◆ Information provided:
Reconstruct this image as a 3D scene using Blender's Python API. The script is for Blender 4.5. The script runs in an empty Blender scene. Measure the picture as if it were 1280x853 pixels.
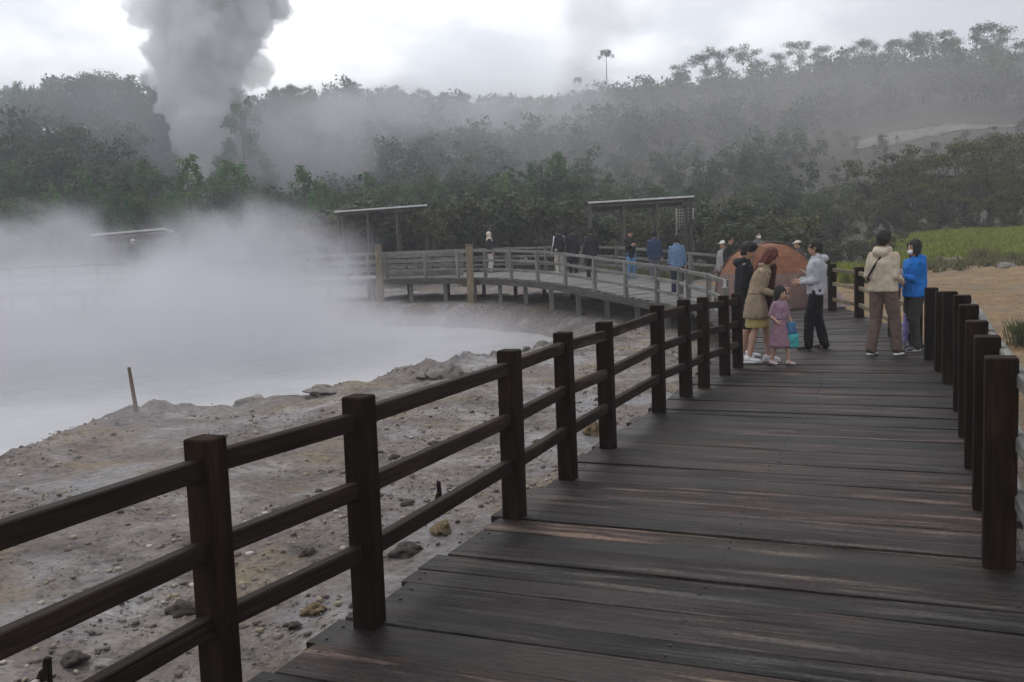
import bpy, bmesh, math, random
import numpy as np
from mathutils import Vector, Matrix, noise as mnoise

random.seed(7)
RNG = np.random.default_rng(11)
scene = bpy.context.scene
COL = scene.collection
R = math.radians

# ------------------------------------------------------------------ camera frame
FPX = 1200.0
CAM = Vector((0, 0, 1.8))
PITCH, ROLL = math.atan(128.4 / FPX), 0.039
_f = Vector((0, math.cos(PITCH), -math.sin(PITCH)))
_u0 = Vector((0, math.sin(PITCH), math.cos(PITCH)))
_r0 = Vector((1, 0, 0))
_r = _r0 * math.cos(ROLL) - _u0 * math.sin(ROLL)
_u = _r0 * math.sin(ROLL) + _u0 * math.cos(ROLL)

def ray(px, py):
    return _f + _r * ((px - 640) / FPX) - _u * ((py - 426.5) / FPX)

def at(px, py, z=0.0):
    """point of the place that the photo shows at (px, py) on height z"""
    d = ray(px, py)
    return CAM + d * ((z - CAM.z) / d.z)

def at_y(px, py, Y):
    d = ray(px, py)
    return CAM + d * (Y / d.y)

# ------------------------------------------------------------------ object helpers
def tag(o, label=None, cat=None, group=None, kind=None):
    if label: o['label'] = label
    if cat: o['category'] = cat
    if group: o['group'] = group
    if kind: o['kind'] = kind
    return o

def empty(name, loc=(0, 0, 0), rz=0.0):
    o = bpy.data.objects.new(name, None)
    o.empty_display_size = 0.2
    o.location = loc
    o.rotation_euler = (0, 0, rz)
    COL.objects.link(o)
    return o

def link(name, me, mats=None, parent=None):
    o = bpy.data.objects.new(name, me)
    COL.objects.link(o)
    if mats is not None:
        for m in (mats if isinstance(mats, (list, tuple)) else [mats]):
            me.materials.append(m)
    if parent is not None:
        o.parent = parent
    return o

def children(o):
    return [c for c in bpy.data.objects if c.parent is o]

def copy_tree(o, parent=None):
    c = o.copy()
    COL.objects.link(c)
    if parent is not None:
        c.parent = parent
    for ch in KIDS.get(o.name, []):
        k = ch.copy(); k.parent = c
        COL.objects.link(k)
    return c
KIDS = {}

def np_mesh(name, V, Fc, smooth=False, cols=None):
    """V (n,3) float, Fc (m,k) int all same arity"""
    V = np.asarray(V, np.float32); Fc = np.asarray(Fc, np.int32)
    me = bpy.data.meshes.new(name)
    k = Fc.shape[1]
    me.vertices.add(len(V)); me.vertices.foreach_set('co', V.ravel())
    me.loops.add(Fc.size); me.loops.foreach_set('vertex_index', Fc.ravel())
    me.polygons.add(len(Fc))
    me.polygons.foreach_set('loop_start', np.arange(0, Fc.size, k, dtype=np.int32))
    me.polygons.foreach_set('loop_total', np.full(len(Fc), k, np.int32))
    if smooth:
        me.polygons.foreach_set('use_smooth', np.ones(len(Fc), bool))
    me.update(calc_edges=True)
    if cols is not None:
        a = me.color_attributes.new('Col', 'FLOAT_COLOR', 'POINT')
        c4 = np.ones((len(V), 4), np.float32); c4[:, :cols.shape[1]] = cols
        a.data.foreach_set('color', c4.ravel())
    return me

class MB:
    tints = None
    """collects oriented boxes / tubes with uv (u along the grain)"""
    def __init__(s): s.v, s.f, s.uv = [], [], []
    def box(s, p0, p1, w, h, up=(0, 0, 1), taper=1.0, bev=0.0):
        p0, p1 = Vector(p0), Vector(p1)
        d = (p1 - p0); L = d.length; d.normalize()
        up = Vector(up)
        side = d.cross(up)
        if side.length < 1e-4: side = d.cross(Vector((0, 1, 0)))
        side.normalize(); up2 = side.cross(d).normalized()
        ou, ov = random.uniform(0, 50), random.uniform(0, 50)
        b = min(bev, w * .3, h * .3)
        def ring(p, sc, inset):
            a, c = w / 2 * sc - inset, h / 2 * sc - inset
            if b > 0:
                k = b if inset == 0 else b * .5
                pts = [(-a + k, -c), (a - k, -c), (a, -c + k), (a, c - k), (a - k, c), (-a + k, c), (-a, c - k), (-a, -c + k)]
            else:
                pts = [(-a, -c), (a, -c), (a, c), (-a, c)]
            return [p + side * x + up2 * y for x, y in pts]
        if b > 0:
            rings = [(ring(p0, 1, b), 0), (ring(p0 + d * b, 1, 0), b), (ring(p1 - d * b, taper, 0), L - b), (ring(p1, taper, b), L)]
        else:
            rings = [(ring(p0, 1, 0), 0), (ring(p1, taper, 0), L)]
        n = len(rings[0][0]); base = len(s.v)
        for rg, _ in rings: s.v += [tuple(q) for q in rg]
        per = [i * 2 * (w + h) / n for i in range(n + 1)]
        for k in range(len(rings) - 1):
            for i in range(n):
                j = (i + 1) % n
                a = base + k * n
                s.f.append((a + i, a + j, a + n + j, a + n + i))
                s.uv.append([(ou + rings[k][1], ov + per[i]), (ou + rings[k][1], ov + per[i + 1]),
                             (ou + rings[k + 1][1], ov + per[i + 1]), (ou + rings[k + 1][1], ov + per[i])])
        e = base + (len(rings) - 1) * n
        s.f.append(tuple(base + i for i in reversed(range(n))))
        s.uv.append([(ou + .01 * i, ov) for i in range(n)])
        s.f.append(tuple(e + i for i in range(n)))
        s.uv.append([(ou + .02 * math.cos(i), ov + .05 * math.sin(i)) for i in range(n)])
    def tube(s, pts, rad, n=8):
        pts = [Vector(p) for p in pts]
        base = len(s.v); ou = random.uniform(0, 50); L = 0
        for i, p in enumerate(pts):
            d = (pts[min(i + 1, len(pts) - 1)] - pts[max(i - 1, 0)]).normalized()
            a = d.cross(Vector((.3, .8, .52))).normalized(); b = d.cross(a)
            for k in range(n):
                t = 2 * math.pi * k / n
                s.v.append(tuple(p + (a * math.cos(t) + b * math.sin(t)) * rad[i]))
        for i in range(len(pts) - 1):
            l2 = L + (pts[i + 1] - pts[i]).length
            for k in range(n):
                j = (k + 1) % n
                s.f.append((base + i * n + k, base + i * n + j, base + (i + 1) * n + j, base + (i + 1) * n + k))
                s.uv.append([(ou + L, k * .05), (ou + L, k * .05 + .05), (ou + l2, k * .05 + .05), (ou + l2, k * .05)])
            L = l2
        s.f.append(tuple(base + k for k in reversed(range(n)))); s.uv.append([(ou, .01 * k) for k in range(n)])
        e = base + (len(pts) - 1) * n
        s.f.append(tuple(e + k for k in range(n))); s.uv.append([(ou, .01 * k) for k in range(n)])
    def mesh(s, name, off=(0, 0, 0), smooth=False):
        me = bpy.data.meshes.new(name)
        o = Vector(off)
        me.from_pydata([tuple(Vector(v) - o) for v in s.v], [], s.f)
        if s.tints is not None:
            ca = me.color_attributes.new('Col', 'FLOAT_COLOR', 'POINT')
            ca.data.foreach_set('color', [c for t in s.tints for c in (t, t, t, 1)])
        u = me.uv_layers.new(name='UVMap')
        flat = [c for f in s.uv for q in f for c in q]
        u.data.foreach_set('uv', flat)
        if smooth:
            me.polygons.foreach_set('use_smooth', [True] * len(me.polygons))
        me.update()
        return me
    def build(s, name, mat, parent=None, smooth=False):
        off = parent.location if parent is not None else (0, 0, 0)
        return link(name, s.mesh(name, off, smooth), mat, parent)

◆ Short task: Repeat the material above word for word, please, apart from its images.

◆ In response:
Reconstruct this image as a 3D scene using Blender's Python API. The script is for Blender 4.5. The script runs in an empty Blender scene. Measure the picture as if it were 1280x853 pixels.
import bpy, bmesh, math, random
import numpy as np
from mathutils import Vector, Matrix, noise as mnoise

random.seed(7)
RNG = np.random.default_rng(11)
scene = bpy.context.scene
COL = scene.collection
R = math.radians

# ------------------------------------------------------------------ camera frame
FPX = 1200.0
CAM = Vector((0, 0, 1.8))
PITCH, ROLL = math.atan(128.4 / FPX), 0.039
_f = Vector((0, math.cos(PITCH), -math.sin(PITCH)))
_u0 = Vector((0, math.sin(PITCH), math.cos(PITCH)))
_r0 = Vector((1, 0, 0))
_r = _r0 * math.cos(ROLL) - _u0 * math.sin(ROLL)
_u = _r0 * math.sin(ROLL) + _u0 * math.cos(ROLL)

def ray(px, py):
    return _f + _r * ((px - 640) / FPX) - _u * ((py - 426.5) / FPX)

def at(px, py, z=0.0):
    """point of the place that the photo shows at (px, py) on height z"""
    d = ray(px, py)
    return CAM + d * ((z - CAM.z) / d.z)

def at_y(px, py, Y):
    d = ray(px, py)
    return CAM + d * (Y / d.y)

# ------------------------------------------------------------------ object helpers
def tag(o, label=None, cat=None, group=None, kind=None):
    if label: o['label'] = label
    if cat: o['category'] = cat
    if group: o['group'] = group
    if kind: o['kind'] = kind
    return o

def empty(name, loc=(0, 0, 0), rz=0.0):
    o = bpy.data.objects.new(name, None)
    o.empty_display_size = 0.2
    o.location = loc
    o.rotation_euler = (0, 0, rz)
    COL.objects.link(o)
    return o

def link(name, me, mats=None, parent=None):
    o = bpy.data.objects.new(name, me)
    COL.objects.link(o)
    if mats is not None:
        for m in (mats if isinstance(mats, (list, tuple)) else [mats]):
            me.materials.append(m)
    if parent is not None:
        o.parent = parent
    return o

def children(o):
    return [c for c in bpy.data.objects if c.parent is o]

def copy_tree(o, parent=None):
    c = o.copy()
    COL.objects.link(c)
    if parent is not None:
        c.parent = parent
    for ch in KIDS.get(o.name, []):
        k = ch.copy(); k.parent = c
        COL.objects.link(k)
    return c
KIDS = {}

def np_mesh(name, V, Fc, smooth=False, cols=None):
    """V (n,3) float, Fc (m,k) int all same arity"""
    V = np.asarray(V, np.float32); Fc = np.asarray(Fc, np.int32)
    me = bpy.data.meshes.new(name)
    k = Fc.shape[1]
    me.vertices.add(len(V)); me.vertices.foreach_set('co', V.ravel())
    me.loops.add(Fc.size); me.loops.foreach_set('vertex_index', Fc.ravel())
    me.polygons.add(len(Fc))
    me.polygons.foreach_set('loop_start', np.arange(0, Fc.size, k, dtype=np.int32))
    me.polygons.foreach_set('loop_total', np.full(len(Fc), k, np.int32))
    if smooth:
        me.polygons.foreach_set('use_smooth', np.ones(len(Fc), bool))
    me.update(calc_edges=True)
    if cols is not None:
        a = me.color_attributes.new('Col', 'FLOAT_COLOR', 'POINT')
        c4 = np.ones((len(V), 4), np.float32); c4[:, :cols.shape[1]] = cols
        a.data.foreach_set('color', c4.ravel())
    return me

class MB:
    tints = None
    """collects oriented boxes / tubes with uv (u along the grain)"""
    def __init__(s): s.v, s.f, s.uv = [], [], []
    def box(s, p0, p1, w, h, up=(0, 0, 1), taper=1.0, bev=0.0):
        p0, p1 = Vector(p0), Vector(p1)
        d = (p1 - p0); L = d.length; d.normalize()
        up = Vector(up)
        side = d.cross(up)
        if side.length < 1e-4: side = d.cross(Vector((0, 1, 0)))
        side.normalize(); up2 = side.cross(d).normalized()
        ou, ov = random.uniform(0, 50), random.uniform(0, 50)
        b = min(bev, w * .3, h * .3)
        def ring(p, sc, inset):
            a, c = w / 2 * sc - inset, h / 2 * sc - inset
            if b > 0:
                k = b if inset == 0 else b * .5
                pts = [(-a + k, -c), (a - k, -c), (a, -c + k), (a, c - k), (a - k, c), (-a + k, c), (-a, c - k), (-a, -c + k)]
            else:
                pts = [(-a, -c), (a, -c), (a, c), (-a, c)]
            return [p + side * x + up2 * y for x, y in pts]
        if b > 0:
            rings = [(ring(p0, 1, b), 0), (ring(p0 + d * b, 1, 0), b), (ring(p1 - d * b, taper, 0), L - b), (ring(p1, taper, b), L)]
        else:
            rings = [(ring(p0, 1, 0), 0), (ring(p1, taper, 0), L)]
        n = len(rings[0][0]); base = len(s.v)
        for rg, _ in rings: s.v += [tuple(q) for q in rg]
        per = [i * 2 * (w + h) / n for i in range(n + 1)]
        for k in range(len(rings) - 1):
            for i in range(n):
                j = (i + 1) % n
                a = base + k * n
                s.f.append((a + i, a + j, a + n + j, a + n + i))
                s.uv.append([(ou + rings[k][1], ov + per[i]), (ou + rings[k][1], ov + per[i + 1]),
                             (ou + rings[k + 1][1], ov + per[i + 1]), (ou + rings[k + 1][1], ov + per[i])])
        e = base + (len(rings) - 1) * n
        s.f.append(tuple(base + i for i in reversed(range(n))))
        s.uv.append([(ou + .01 * i, ov) for i in range(n)])
        s.f.append(tuple(e + i for i in range(n)))
        s.uv.append([(ou + .02 * math.cos(i), ov + .05 * math.sin(i)) for i in range(n)])
    def tube(s, pts, rad, n=8):
        pts = [Vector(p) for p in pts]
        base = len(s.v); ou = random.uniform(0, 50); L = 0
        for i, p in enumerate(pts):
            d = (pts[min(i + 1, len(pts) - 1)] - pts[max(i - 1, 0)]).normalized()
            a = d.cross(Vector((.3, .8, .52))).normalized(); b = d.cross(a)
            for k in range(n):
                t = 2 * math.pi * k / n
                s.v.append(tuple(p + (a * math.cos(t) + b * math.sin(t)) * rad[i]))
        for i in range(len(pts) - 1):
            l2 = L + (pts[i + 1] - pts[i]).length
            for k in range(n):
                j = (k + 1) % n
                s.f.append((base + i * n + k, base + i * n + j, base + (i + 1) * n + j, base + (i + 1) * n + k))
                s.uv.append([(ou + L, k * .05), (ou + L, k * .05 + .05), (ou + l2, k * .05 + .05), (ou + l2, k * .05)])
            L = l2
        s.f.append(tuple(base + k for k in reversed(range(n)))); s.uv.append([(ou, .01 * k) for k in range(n)])
        e = base + (len(pts) - 1) * n
        s.f.append(tuple(e + k for k in range(n))); s.uv.append([(ou, .01 * k) for k in range(n)])
    def mesh(s, name, off=(0, 0, 0), smooth=False):
        me = bpy.data.meshes.new(name)
        o = Vector(off)
        me.from_pydata([tuple(Vector(v) - o) for v in s.v], [], s.f)
        if s.tints is not None:
            ca = me.color_attributes.new('Col', 'FLOAT_COLOR', 'POINT')
            ca.data.foreach_set('color', [c for t in s.tints for c in (t, t, t, 1)])
        u = me.uv_layers.new(name='UVMap')
        flat = [c for f in s.uv for q in f for c in q]
        u.data.foreach_set('uv', flat)
        if smooth:
            me.polygons.foreach_set('use_smooth', [True] * len(me.polygons))
        me.update()
        return me
    def build(s, name, mat, parent=None, smooth=False):
        off = parent.location if parent is not None else (0, 0, 0)
        return link(name, s.mesh(name, off, smooth), mat, parent)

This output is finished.